Te lo dimentichi, che per un soffio non abbiamo avuto altri cinque anni di Giovanardi-Castelli-Gasparri-Calderoli-Landolfi. Come tutte le cose brutte della vita, rimuovi, per necessità psiconanalitica. Oppure per quell’umano tic che non ti fa godere delle cose a lungo attese. “Non abbiamo più un governo Berlusconi”. Mica tanto solo per lui, poverino. Ma scrivere “Non abbiamo più Giovanardi-Castelli-Gasparri-Calderoli-Landolfi” non ci stava sulla piastrella. Ce ne voleva una di quelle grandi, di graniglia, che poi magari si rompeva il chiodino e mi cadeva sullo specchio, sette anni di guai, ovvero la durata di una presidenza della Repubblica, non so se mi spiego. “Non abbiamo più un governo Berlusconi” va benissimo: si capisce il senso. Non abbiamo più quelli della legge Gasparri, del sopruso scellerato della legge sulla fecondazione assistita, delle balle sul digitale terrestre, non abbiamo più uno che sostiene di essere stato violentato a gestire le carceri. Non abbiamo più la maglietta di quel disgraziato. Non abbiamo più quelli che dicono che Marco Biagi “era un rompicoglioni”. Non abbiamo più una maggioranza che ha come pensatori di riferimento Oriana Fallaci e l’avvocato Taormina. Non abbiamo più una classe politica imbarazzante al potere.
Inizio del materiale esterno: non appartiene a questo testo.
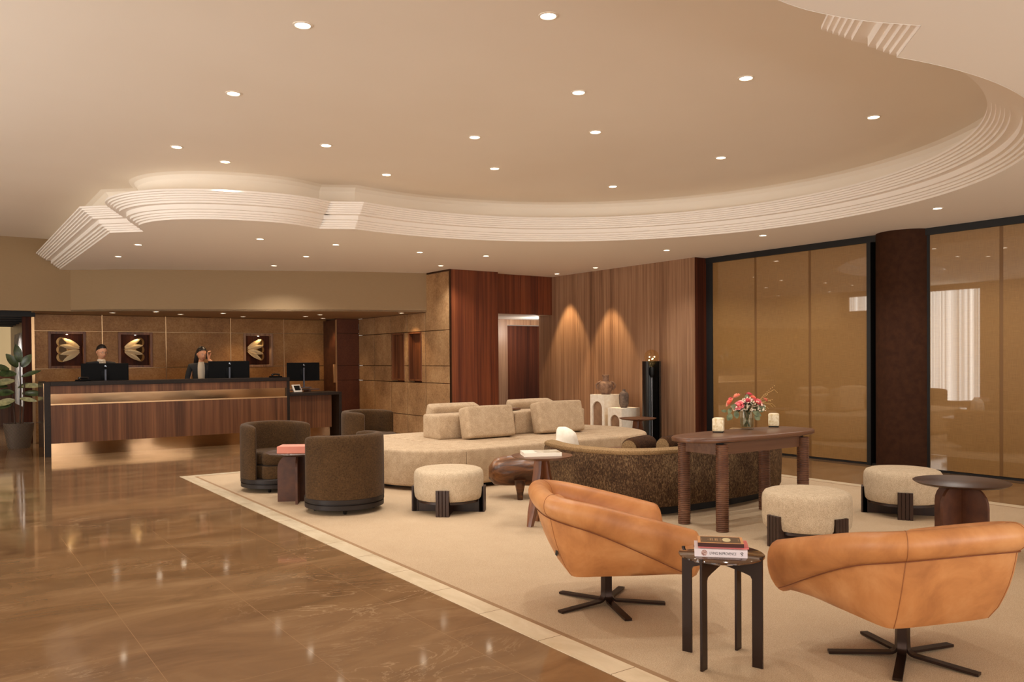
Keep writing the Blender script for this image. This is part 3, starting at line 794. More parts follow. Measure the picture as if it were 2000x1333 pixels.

Dice: ma abbiamo Di Pietro. Dice: abbiamo un governo, che in alcuni dei suoi ministeri pare occupato da una ciurma di ubriachi. Dice: e ci sono milletrecentotredici sottosegretari (dategli un altro paio di settimane, e vedrete). Dice: Bertinotti è andato alla parata del 2 giugno con la spilletta pacifista. Dice: escono due interviste di ministri al giorno. Dice: Rosy Bindi ha sostenuto che nell’articolo della Costituzione sul matrimonio si faccia riferimento a uomo e donna (sbagliato: si parla di “coniugi”). Dice: sono al governo da un mese e la cosa di cui si stanno occupando con più dispendio di tempo ed energie è il “partito democratico”. Dice: hanno fatto sottosegretario allo sport uno che ha detto subito che nel mondo del calcio ci sono troppi “conviventi” e che quello che sta succedendo è poco “edificabile”. Dice: hanno portato in parlamento uno che si è venduto al nemico appena ha potuto diventare presidente della Commissione Difesa. Dice: sui ministeri alle donne sono stati pessimi. Dice: tutte le cose che dice John Foot, su Internazionale. È tutto vero. Avete ragione. Potrei dirvi che me l’avete raccontato voi che bisognava sorbirsi la scelta pigra e pavida di ricandidare Prodi, che bisognava deglutire tutte le componenti capricciose e mediocri del centrosinistra, che a questo giro bisognava rinunciare a un paese moderno e progressista e a un governo capace e nuovo. Potrei dirvi che me l’avete detto voi che l’unica cosa che contava era “battere Berlusconi”. E che quindi ora raccogliete ciò che avete seminato. Ma sarei scorretto, e maramaldo. Perché in effetti non abbiamo più un governo Berlusconi. E vi do un consiglio: vi serve una piastrella.